Saturday, May 10, 2008

Costa Rica!

In June I'll be leaving the States for the first time, to spend a month in a study abroad program at the University of Costa Rica. I'm SOOO excited! I started trying to go in November of '06, and again last summer; it didn't work out either time, but this summer I'm GOING!!! I bought my plane tickets this week, and got my passport in the mail on Thursday! I got a scholarship, my parents are helping me out, and I'm working 12 hours a day for the next 6 weeks, and it's really gonna happen :) I've wanted to do this for a long time, but didn't really think I could. But the people around me have helped and encouraged and taught me to believe that I could make my dreams happen if I didn't sabotage them, and so, Costa Rica, here I come!!!

Saturday, May 3, 2008

someone's got a lotta time on his hands...

This make me smile every time I watch it.

Thursday, May 1, 2008

Fruits of my labors

I'm freakin' proud of my Photo II final portfolio, so I gotta show it off...

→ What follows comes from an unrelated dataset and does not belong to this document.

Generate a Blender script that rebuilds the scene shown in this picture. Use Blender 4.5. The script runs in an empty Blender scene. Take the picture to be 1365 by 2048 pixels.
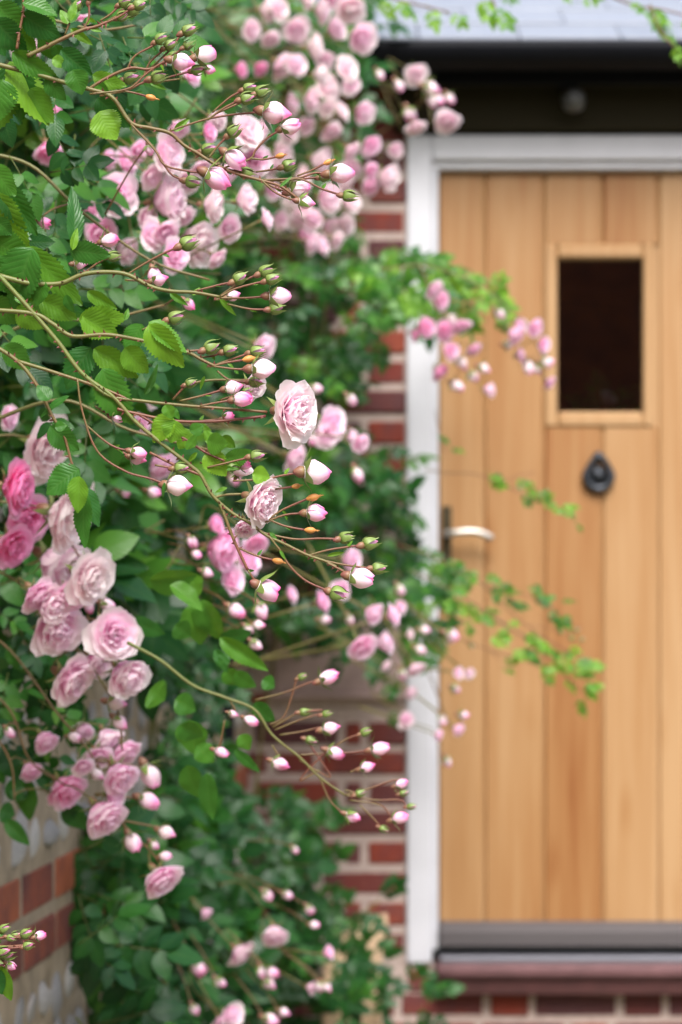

My end-of-semester project was juxtaposing yoga positions with architectural form. I'm planning on exploring this more next semester in Photo III, and I'm really excited about it. I did a research paper on Edward Weston, whose work emphasized form a lot, and the relations between human form and other things (like vegetables or seashells or landscapes). I think I'm gonna play with that for a bit. The ballerina image is made from 'sandwich printing' - putting two negatives in the enlarger together to make a new image. And the last three were 'motion' pictures. I was really pleased with the two from the Joe's Liquor sputnick thing, so I had to include them in my portfolio. So that's it!!! I'm done with school til June 26th, when I go to Costa Rica for a month of Spanish classes at La Universidad de Costa Rica. Yeah!!